• Beranda
  • Berita
  • Pasar saham dan obligasi Indonesia dinilai masih potensial

Pasar saham dan obligasi Indonesia dinilai masih potensial

25 Februari 2019 14:41 WIB
Pasar saham dan obligasi Indonesia dinilai masih potensial
Layar elektronik berjalan yang menampilkan pergerakan Indeks harga saham gabungan (IHSG) di Bursa Efek Indonesia, Jakarta (Antara/Zubi Mahrofi).
Jakarta (ANTARA News) - Investment Specialist PT  Manulife Aset Manajemen Indonesia Dimas Ardhinugraha menilai, pasar saham dan obligasi masih potensial untuk dijadikan tempat berinvestasi di tengah gejolak ekonomi global.

"Kami melihat, baik pasar saham maupun pasar obligasi Indonesia masih sangat berpotensi untuk tahun ini," ujar Dimas dalam keterangan resmi yang diterima Antara di Jakarta, Senin.
 
Dari pasar saham, potensi arus dana asing yang masuk ke pasar saham Indonesia akan menjadi katalis besar.
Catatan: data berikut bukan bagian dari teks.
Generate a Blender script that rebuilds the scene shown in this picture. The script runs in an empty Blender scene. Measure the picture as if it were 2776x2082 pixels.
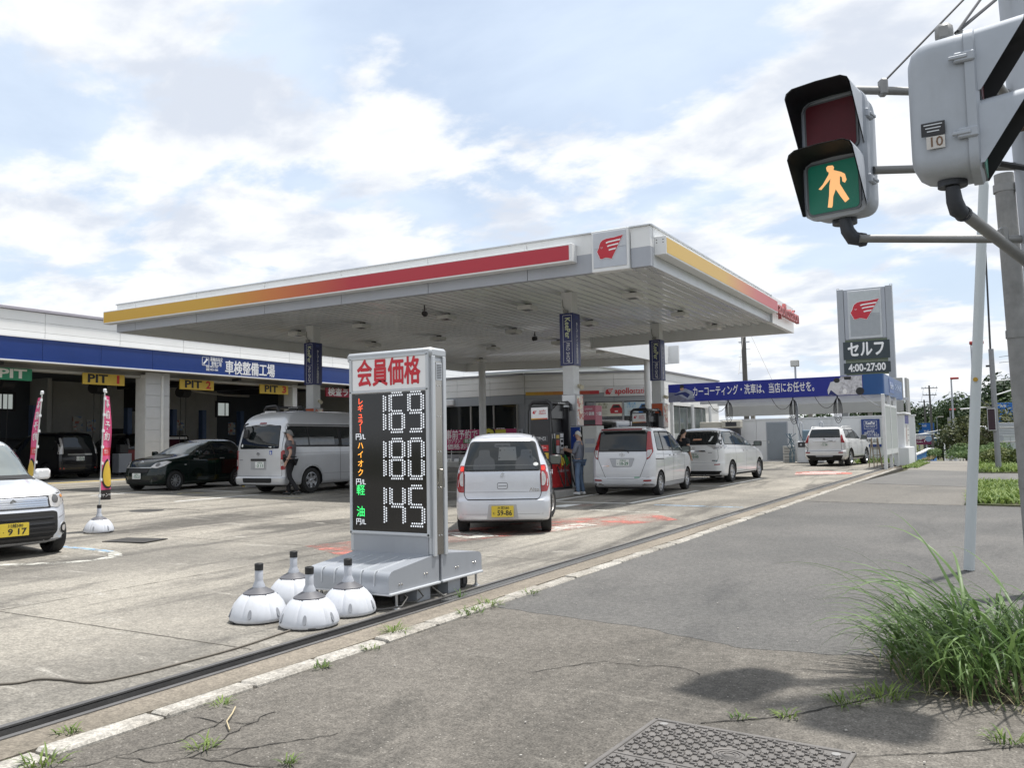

Pada Januari 2019, baru sekitar Rp13 triliun yang masuk ke pasar saham Indonesia. Sementara dari tahun 2017 dan 2018, secara total yang keluar dari pasar saham sekitar Rp92 triliun. 
   
"Jadi potensi masih cukup besar untuk dana asing masuk ke pasar saham Indonesia," katanya. 
   
Untuk pasar obligasi, lanjut Dimas, juga masih sangat berpotensi. Imbal hasil obligasi Indonesia dinilai masih di kisaran yang sangat atraktif, cukup tinggi dibandingkan negara kawasan lainnya. 
   
"Oleh karena itu, dengan kondisi ekonomi domestik yang lebih kondusif dibandingkan tahun lalu, sangat berpotensi mendukung dana asing masuk ke pasar obligasi Indonesia," kata Dimas.                
   
Dimas menuturkan pada awal 2019 banyak sekali orang-orang yang sangat pesimis terhadap ekonomi 2019. Menurut Dimas, hal tersebut wajar saja, karena di 2018 lalu banyak terjadi faktor ketidakpastian.
   
Pertama, kenaikan suku bunga Bank Sentral Amerika Serikat The Federal Reserve. Kedua, perang dagang antara Amerika Serikat dengan mitra dagangnya. Dari sisi domestik, ada nilai tukar rupiah yang sempat menembus level 15.000 per dolar AS, seperti jaman krisis moneter tahun 1998 dulu. 
   
"Jadi wajar, di awal tahun 2019 banyak investor yang cenderung pesimis melihat "outlook" tahun 2019. Terutama untuk data perdagangan dan data manufaktur, cenderung agak turun di 2018 kemarin," ujar Dimas.
     
Yang terjadi kemarin, lanjutnya, kebanyakan orang hanya fokus pada data yang jelek saja, tidak melihat data yang lain. Padahal menurutnya tidak semua data jelek, ada juga data yang tetap positif. Contohnya data sektor ketenagakerjaan dan juga sektor jasa. 
   
"Ekonomi tidak hanya manufaktur dan perdagangan. Ada sektor-sektor lainnya yang menggambarkan ekonomi secara keseluruhan," ujarnya. 
   
Ia menambahkan, Indonesia ekonominya berorientasi domestik. Artinya Indonesia tidak terlalu bergantung kepada perdagangan dunia untuk pertumbuhan ekonomi Indonesia sendiri. Di tengah volatilitas perdagangan di tingkat global, ekonomi Indonesia yang berorientasi domestik relatif akan lebih terjaga. 
   
"Ekonomi Indonesia tinggi dan stabil. Ini bagus karena menjadi satu daya tarik tersendiri bagi Indonesia. Kami melihat adanya potensi arus dana asing masuk ke pasar finansial Indonesia di tahun 2019," kata Dimas.